Act 3 is set in the miners’ camp, but the Swedish production economically returns to the tavern.
   Jack Rance is approached by Nick the barman, who wishes Johnson had never come to disturb their peace. Jack is fuming and fulminating against that accursed dog: he appeared to be mortally wounded, but while they have been freezing in the snow he has been snuggling up with Minnie, being warmed with her breath, kissed, and caressed. What can our Minnie see in that fool? Nick thinks it has to be love, the heaven and hell that everyone falls into sometime, and now it is Minnie’s turn.
   There is a sound of distant voices, and Ashby, the Wells Fargo agent, guesses that the brigand has finally been caught; but he calls out to them that he must be taken alive; he goes off to join them.
   Rance says Minnie will have to pay for the tears he has shed night after night; she will weep now.

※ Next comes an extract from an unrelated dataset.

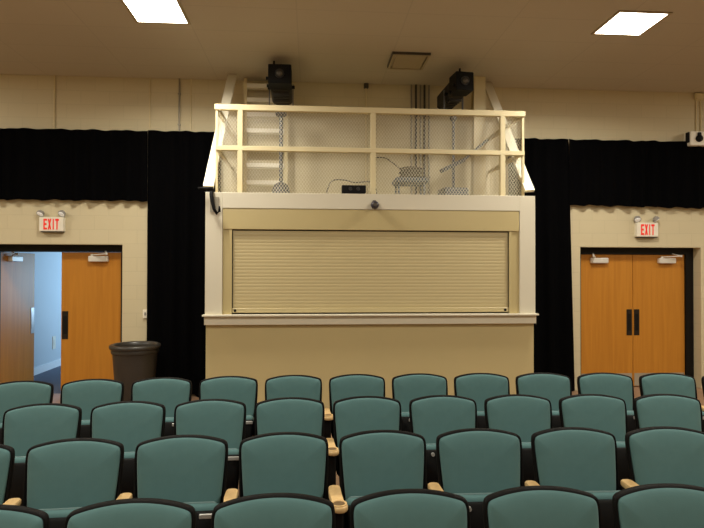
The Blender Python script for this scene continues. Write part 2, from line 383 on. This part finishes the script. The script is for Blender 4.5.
# ------------------------------------------------------------------ followspots
def followspot(px, py, wpx, label, wide):
    c = at(px, py, 7.35); W = wpx/f_px*7.35; H = .25; L = .82
    x, y0, z = c.x, 7.35, c.z
    t = thing('followspot', label, 'spotlight', (x, 7.78, BZ))
    h = MB().box(x-W/2, x+W/2, y0, y0+.27, z-H/2, z+H/2, .008)
    hb = h.build('lamp_hood', M['black'], t)
    ln = MB().lathe([(.062, y0-.02), (.058, y0+.004)], (x, 0, z), 24, 'y'); ln.lathe([(.046, y0-.022), (.046, y0-.006)], (x, 0, z), 24, 'y')
    MB().lathe([(.060, y0-.018), (.060, y0+.002)], (x, 0, z), 28, 'y').build('lens_ring', M['dark_metal'], hb, smooth=True, angle=40)
    MB().lathe([(.002, y0-.034), (.025, y0-.031), (.044, y0-.019)], (x, 0, z), 24, 'y').build('lens', M['glass'], hb, smooth=True)
    bd = MB().box(x-W/2+.008, x+W/2-.008, y0+.27, y0+L, z-H/2-.005, z+H/2-.03, .035)
    for v in bd.v: v.z -= .05*(v.y-y0-.27)/(L-.27)
    bo = bd.build('lamp_body', M['spot_grey'], t)
    for k in range(5):
        MB().box(x-W/2+.04, x+W/2-.04, y0+.34+k*.075, y0+.37+k*.075, z-H/2-.05, z-H/2+.0).build('cooling_fin', M['spot_grey'], bo)
    MB().tube([(x-W/4, y0+.03, z+H/2), (x-W/4, y0+.03, z+H/2+.045)], .014, 10).build('top_knob', M['black'], t, smooth=True)
    for dy, dz in ((.05, -.05), (.2, -.10), (.36, -.08)):
        MB().tube([(x-W/2+.01, y0+dy, z+dz), (x-W/2-.03, y0+dy, z+dz)], .022, 12).build('side_knob', M['black'], t, smooth=True, angle=50)
    MB().tube([(x+W/2-.03, y0+.42, z-.04), (x+W/2+.035, y0+.42, z-.04)], .024, 12).build('side_knob', M['black'], t, smooth=True, angle=50)
    yk = MB()
    for s in (-1, 1): yk.bar((x+s*(W/2+.012), 7.78, z), (x+s*(W/2+.012), 7.78, z-.30), .012, .04, up=(0, 1, 0))
    yk.bar((x-W/2-.018, 7.78, z-.30), (x+W/2+.018, 7.78, z-.30), .04, .012)
    yk.build('yoke', M['stand'], t)
    MB().tube([(x, 7.78, z-.30), (x, 7.78, BZ+.14)], .026 if not wide else .021, 12).build('pole', M['stand'], t, smooth=True, angle=50)
    MB().lathe([(.045, z-.42), (.05, z-.38), (.05, z-.33), (.03, z-.306)], (x, 7.78, 0), 18).build('swivel_collar', M['stand'], t, smooth=True, angle=40)
    if wide:
        b = MB().lathe([(.06, BZ+.02), (.06, BZ+.16), (.03, BZ+.18)], (x, 7.78, 0), 18); b.build('base_hub', M['stand'], t, smooth=True, angle=40)
        MB().box(x-.19, x+.17, 7.62, 7.92, BZ+.09, BZ+.245, .02).build('ballast_box', M['stand'], t)
        for k in range(3):
            a = k*2*PI/3+.5; e = (x+.30*math.cos(a), 7.72+.26*math.sin(a), BZ+.05)
            lg = MB().bar((x, 7.78, BZ+.15), e, .04, .05).build('base_leg', M['stand'], t)
            MB().lathe([(.045, -.018), (.045, .018)], (e[0], e[1], BZ+.047), 16, 'y').build('caster', M['stand'], lg, smooth=True, angle=40)
    else:
        MB().lathe([(.13, BZ+.002), (.125, BZ+.19), (.09, BZ+.27), (.03, BZ+.31)], (x, 7.78, 0), 24).build('weighted_base', M['stand'], t, smooth=True, angle=50)
        MB().box(x-.075, x+.075, 7.72, 7.84, z-.44, z-.318, .02).build('swivel_block', M['stand'], t)
    return t, x, z
fl, flx, flz = followspot(279.6, 73.5, 23, 'black followspot on a grey pole stand by the ladder, left end of the booth roof', False)
fr, frx, frz = followspot(461.5, 80.5, 19, 'black followspot beside the cream column, right end of the booth roof', True)
ha, hb_ = at(438.5, 171.5, 7.55), at(489, 139, 7.8)
MB().bar(ha, at(463, 160, 7.68), .045, .05).bar(at(462, 160.5, 7.68), hb_, .035, .03).build('steering_handle', M['stand'], fr)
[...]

   But Johnson has escaped again; he knocked one of his pursuers off his horse and took his place. They catch him again. Urrah (Hooray)!  Rance exults: we’ll dangle him from a tree, make him dance.

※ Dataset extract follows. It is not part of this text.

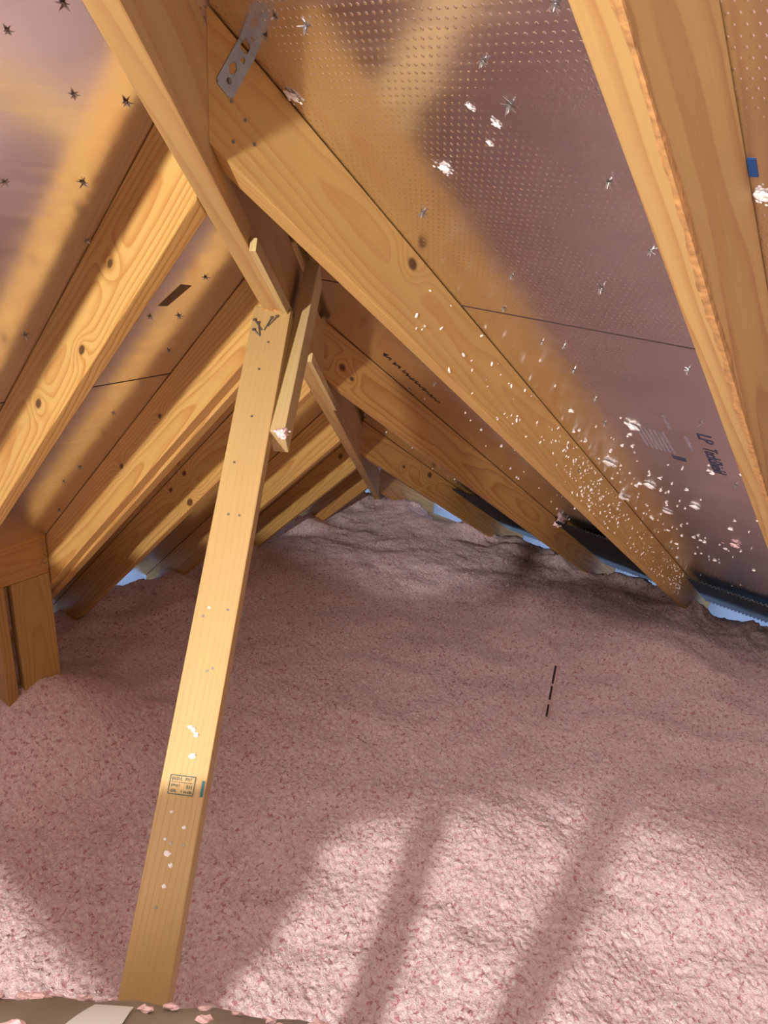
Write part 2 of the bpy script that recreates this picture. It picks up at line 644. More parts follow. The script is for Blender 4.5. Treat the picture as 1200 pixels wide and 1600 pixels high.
wR0 = wood('wood_near_right', 1.0, (), (0.66, 0.41, 0.18), (0.43, 0.21, 0.075), z0=0.01, pitch=0.016)
wR1 = wood('wood_long_right', 2.0, [kR(RA[1], 2.124, 1.350, 0.0105), kR(RA[1], 1.226, 0.732, 0.007)], (0.68, 0.40, 0.155), (0.50, 0.245, 0.075), contrast=0.65, z0=-0.02, pitch=0.0085)
wR2 = wood('wood_swirl_right', 4.0, [kR(RA[2], 1.654, 0.985, 0.011), kR(RA[2], 1.61, 0.945, 0.007), kR(RA[2], 0.049, 0.035, 0.016)], ORG, ORGD, contrast=0.95)
wR3 = wood('wood_knot_right', 5.0, [kR(RA[3], 0.223, 0.11, 0.016), kR(RA[3], 0.45, 0.21, 0.008)], ORG, ORGD, contrast=0.9)
wR4 = wood('wood_far', 6.0, (), ORG, ORGD)
wL1 = wood('wood_knotty_left', 7.0, [kL(LB[0], 1.450, 1.333, 0.0085), kL(LB[0], 1.345, 1.175, 0.0080), kL(LB[0], 1.174, 1.038, 0.010)], YEL, YELD, contrast=0.85, slope=0.03)
wL2 = wood('wood_striped_left', 8.0, [kL(LB[1], 0.799, 0.699, 0.008), kL(LB[1], 0.985, 0.888, 0.006)], YEL, YELD, z0=0.05, contrast=0.8)
wL3 = wood('wood_dotted_left', 9.0, [kL(LB[2], 0.579, 0.405, 0.013), kL(LB[2], 0.553, 0.505, 0.010), kL(LB[2], 0.474, 0.420, 0.009)], YEL, YELD)
wL4 = wood('wood_left_far', 10.0, (), YEL, YELD, contrast=0.95)
wL5 = wood('wood_left_farther', 11.0, [kL(LB[4], 0.3, 0.24, 0.012)], YEL, YELD)

r0 = rafter_right(RA[0], wR0, 'nearest right slope rafter with a rough barky lower edge')
r1 = rafter_right(RA[1], wR1, 'long sunlit right slope rafter speckled with insulation, metal strap at its top')
r2 = rafter_right(RA[2], wR2, 'right slope rafter with swirling grain behind the long speckled one')
r3 = rafter_right(RA[3], wR3, 'shorter knotty right slope rafter, second behind the long speckled one')
r4 = rafter_right(RA[4], wR4, 'shortest right slope rafter in the far corner')
l1 = rafter_left(LB[0], wL1, 'nearest wide left slope rafter with curly grain and dark knot holes')
l2 = rafter_left(LB[1], wL2, 'striped left slope rafter running down to the short header', foot=-0.55)
l2b = rafter_left(LB[1] - TH - 0.001, wood('wood_sister', 12.0, (), YEL, ORGD, z0=0.05), 'sister board doubled against the back of the striped left rafter', foot=-0.55, name='sister_rafter', dz=0.012)
l3 = rafter_left(LB[2], wL3, 'left slope rafter with dark round knots, half in shade behind the doubled one')
l4 = rafter_left(LB[3], wL4, 'left slope rafter seen on both sides of the tilted brace')
l5 = rafter_left(LB[4], wL5, 'second last left slope rafter just behind the brace')
l6 = rafter_left(LB[5], wR4, 'shortest left slope rafter in the far corner')
l0 = rafter_left(2.97, wR4, 'left slope rafter mostly out of frame at the top left corner')
rm = rafter_right(2.94, wR4, 'right slope rafter overhead beside the camera, out of frame')

# wane: the rough barky corner of the nearest right rafter
bm = bmesh.new()
prev = None
n = 150
for i in range(n + 1):
    X = -0.4 + 3.2 * i / n
    wv = 0.004 + 0.012 * max(0.0, noise.noise(Vector((X * 4.0, 0, 0))) + 0.25 + 0.5 * noise.noise(Vector((X * 21, 3, 0))))
    hv = 0.004 + 0.014 * max(0.0, noise.noise(Vector((X * 5.0, 8, 0))) + 0.3 + 0.5 * noise.noise(Vector((X * 26, 5, 0))))
    base = Vector((X, RA[0], zr(X) - DR))
    bulge = 0.0012 + 0.0016 * abs(noise.noise(Vector((X * 40, 1, 1))))
    ring = [base + Vector((0, -wv, -0.0003)), base + Vector((0, -wv * 0.4, -bulge)), base + Vector((0, bulge, -bulge)),
            base + Vector((0, bulge, hv * 0.4)), base + Vector((0, 0.0003, hv))]
    ring = [bm.verts.new(p) for p in ring]
    if prev:
        for q in range(4):
            bm.faces.new((prev[q], prev[q + 1], ring[q + 1], ring[q]))
    prev = ring
child_mesh('wane_edge', bm, M['bark'], r0)['label'] = 'rough brown barky edge'

# ------------------------------------------------------------------ hip board
HD = 0.195
hd_dir = Vector((K, 1, PL))
hn = Vector((-1, K, 0)).normalized()
wH = wood('wood_hip', 13.0, (), (0.62, 0.375, 0.165), (0.42, 0.215, 0.085), contrast=0.6, pitch=0.02)


def hipline(s, dz=0.0, off=0.0):
    return Vector((K * s, s, zl(s) + dz)) + hn * off


def hip_board(s0, s1, name, label, mat):
    h = HT / 2
    # ridge backing keeps the top corners under both decks
    tl, tr = -0.030, -0.030
    pts = [hipline(s0, -HD, -h), hipline(s1, -HD, -h), hipline(s1, -HD, h), hipline(s0, -HD, h),
           hipline(s0, tl, -h), hipline(s1, tl, -h), hipline(s1, tr, h), hipline(s0, tr, h)]
    mid = hipline((s0 + s1) / 2, -HD / 2)
    mw = frame(mid, hd_dir, Vector((-K * PL, -PL, K * K + 1)))
    o = hexa(name, pts, mw, mat)
    return tag(o, label, 'hip rafter')


hip = hip_board(-0.45, 4.4, 'hip_rafter', 'deep hip board running overhead from the top left to the far corner', wH)


def hip_strip(s0, s1, label):
    h = HT / 2
    p0, p1 = hipline(s0, -HD + 0.004, h + 0.008), hipline(s1, -HD + 0.004, h + 0.008)
    o = board('wood_strip', p0, p1, 0.022, 0.011, (0, 0, 1), M['pale'], None, 0.001)
    return tag(o, label, 'wood strip')


hip_strip(1.435, 1.612, 'thin pale wood strip nailed on the hip beside the top of the brace')
hip_strip(1.045, 1.306, 'thin pale wood strip on the hip behind the tilted brace')

# ------------------------------------------------------------------ tilted brace with its scab board
S_TOP = Vector((2.196, 1.462, 1.675))
S_BOT = Vector((2.873, 1.915, 0.813))
sd = (S_BOT - S_TOP).normalized()
wS = wood('wood_brace', 14.0, (), (0.57, 0.355, 0.165), (0.50, 0.285, 0.11), contrast=0.4, pitch=0.008, z0=0.08)
s_end = S_TOP + sd * ((S_TOP.z + 0.10) / -sd.z)
brace = board('brace', S_TOP + sd * -0.004, s_end, 0.0735, 0.034, hn, wS)
tag(brace, 'pale tilted wooden brace standing under the hip, lumber stamp near its foot', 'brace')
SN = sd.cross(hn).normalized()
if SN.dot(CAM - S_TOP) < 0:
    SN = -SN


def on_brace(t, u, off=0.0):
    """t metres down the brace, u metres across (to the right), on its front face"""
    return S_TOP + sd * t + hn * u + SN * (0.017 + off)


scab = board('scab_board', (2.030, 1.411, 1.737), (2.309, 1.597, 1.469), 0.070, 0.030, SN, wood('wood_scab', 15.0, (), (0.60, 0.42, 0.22), (0.5, 0.31, 0.14), contrast=0.3))
tag(scab, 'short board nailed to the hip just behind the brace top', 'board')

# nail heads and bent nails on the brace
for t, u in [(0.075, 0.004), (0.135, -0.004), (0.235, -0.001), (0.33, -0.017), (0.43, 0.010), (0.43, -0.010), (0.60, 0.02), (0.615, -0.02),
             (0.70, 0.012), (0.705, 0.004), (0.97, -0.002), (0.97, 0.018), (1.06, -0.006)]:
    bm = bmesh.new()
    bm_cyl(bm, on_brace(t, u, -0.001), on_brace(t, u, 0.0007), 0.0024, seg=12)
    child_mesh('nail_head', bm, M['nail'], brace)
for (t0, u0, t1, u1) in [(0.030, -0.030, 0.050, -0.012), (0.052, -0.028, 0.064, -0.014), (0.036, -0.022, 0.062, -0.014), (0.022, 0.002, 0.050, -0.008), (0.018, 0.012, 0.040, -0.002)]:
    bm = bmesh.new()
    bm_cyl(bm, on_brace(t0, u0, 0.003), on_brace(t1, u1, 0.0005), 0.0014, seg=8)
    bm_cyl(bm, on_brace(t0, u0, 0.0025), on_brace(t0, u0, 0.0045), 0.003, seg=10)
    child_mesh('bent_nail', bm, M['nail'], brace)
# splintered top of the brace
bm = bmesh.new()
for k in range(7):
    u = -0.016 + 0.005 * k
    L_ = random.uniform(0.008, 0.020)
    bm_cyl(bm, on_brace(0.006, u, -0.004), on_brace(0.006 - L_, u + random.uniform(-0.004, 0.006), 0.006), 0.0035, 0.0006, 5)
child_mesh('splintered_end', bm, wood('wood_splinter', 16.0, (), (0.62, 0.30, 0.09), (0.4, 0.16, 0.04)), brace)

# lumber grade stamp
ST, SU = 0.0, 0.0
FT = bpy.data.curves


def text_mesh(body, size, mw, mat, parent, name='lettering', ext=0.0002, sx=1.0, off=0.0):
    c = FT.new(name + '_text', 'FONT')
    c.body = body
    c.size = size
    c.extrude = ext
    c.offset = off
    c.align_x = 'CENTER'
    c.align_y = 'CENTER'
    tmp = bpy.data.objects.new('tmp', c)
    COL.objects.link(tmp)
    dg = bpy.context.evaluated_depsgraph_get()
    me = bpy.data.meshes.new_from_object(tmp.evaluated_get(dg))
    bpy.data.objects.remove(tmp)
    me.materials.clear()
    me.transform(parent.matrix_world.inverted() @ mw @ Matrix.Diagonal((sx, 1, 1, 1)))
    return link(name, me, mat, parent)


bpy.context.view_layer.update()
stamp_t = 0.885


def brace_frame(t, u, off=0.0004):
    p = on_brace(t, u, off)
    mm = Matrix((hn, -sd, SN)).transposed().to_4x4()
    mm.translation = p
    return mm


bm = bmesh.new()
W_, H_ = 0.040, 0.028
for (cx, cy, sx, sy) in [(0, H_ / 2, W_, .0014), (0, -H_ / 2, W_, .0014), (-W_ / 2, 0, .0014, H_), (W_ / 2, 0, .0014, H_), (0, 0.004, W_ * .9, .0007)]:
    bm_box(bm, brace_frame(stamp_t, -0.002) @ Matrix.Translation((cx, cy, 0)), sx, sy, 0.0004)
child_mesh('grade_stamp', bm, M['ink'], brace)['label'] = 'dark green inked lumber stamp'

def small_print(mw, length, height, seed, mat, parent, name='small_print'):
    """a line of print too small to read: only its strokes"""
    rn = random.Random(seed)
    b_ = bmesh.new()
    x_ = -length / 2
    while x_ < length / 2:
        w_ = height * rn.uniform(0.14, 0.26)
        h_ = height * rn.uniform(0.55, 1.0)
        if rn.random() < 0.82:
            bm_box(b_, mw @ Matrix.Translation((x_ + w_ / 2, rn.uniform(-.1, .1) * height, 0)), w_, h_, 0.0004)
            if rn.random() < 0.5:
                bm_box(b_, mw @ Matrix.Translation((x_ + w_, rn.choice((-.35, 0, .35)) * height, 0)), w_ * 2, height * 0.16, 0.0004)
        x_ += w_ + height * rn.uniform(0.12, 0.3)
    return child_mesh(name, b_, mat, parent)


for k, (dx, dy, ln, sz) in enumerate([(-0.010, 0.0090, 0.014, 0.0060), (0.010, 0.0095, 0.011, 0.0048), (-0.009, -0.0008, 0.015, 0.0048), (0.0115, -0.0015, 0.008, 0.0064), (-0.011, -0.0090, 0.012, 0.0052), (0.009, -0.0095, 0.017, 0.0045)]):
    small_print(brace_frame(stamp_t, -0.002) @ Matrix.Translation((dx, dy, 0)), ln, sz, k, M['ink'], brace)
bm = bmesh.new()
bm_box(bm, brace_frame(stamp_t + 0.002, 0.0315), 0.0045, 0.024, 0.0005)
child_mesh('paint_dab', bm, M['teal'], brace)['label'] = 'teal paint dab at the edge'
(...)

   Accusations are hurled against Dick, but he denies them all, finally saying he was only ever a robber, not a murderer. They retort that he is a stealer of gold and girls. (They ask Billy to perform the execution.) They will make him dance his last dance, and make him pay for Minnie’s kisses.
   Johnson says he does not care about dying; he will slit his own throat if they let him; but he wants to say something about the lady he loves. Rance speaks, amid the tumult: he has just two more minutes to love her.
   Dick wants them to conceal from Minnie the manner of his death. He now sings what is possibly the only aria in the opera: Ch’ella mi creda libero e lontano. Let her believe I am free and far away, leading a new life of redemption. She will wait for me to return, and the days will pass, but I will not return. Minnie, the sole flower of my life, who loved me so well!
   They are stringing him up when Minnie appears, brandishing a revolver (she should come galloping up on her horse; but in this version she has been sitting in her office all the time). She shields her lover with her body, but the men are not prepared to desist; Rance asks them if they are afraid of a petticoat.  Minnie threatens to kill both of them. Sonora is the first to intervene: Leave her alone.
   Minnie reminds them all that she has given her best young years to them in the midst of their fights and troubles, and when she comforted them no one said ‘Enough’ (Basta!), as they are now saying. This man belongs to her and to God; the bandit in him died up there under her roof. Sonora interjects that he robbed them not only of gold but also stole her heart. She replies: good and kind Sonora will be the first to forgive.
   She pleads gently with them, one by one, and puts down her pistol.  She recalls the words of the Bible lesson: there is no sinner to whom the way of redemption is closed. They can not refuse her request. Sonora declares: In the name of every one of us, I give him to you; go Minnie, Goodbye (Addio). Reconciliation has been achieved. All acknowledge sorrowfully that she is leaving: You will never return. (Where is Rance in this farewell scene?) The lovers go off hand in hand: Goodbye my sweet land; Goodbye my California; lovely mountains of the Sierra, and snows, Addio.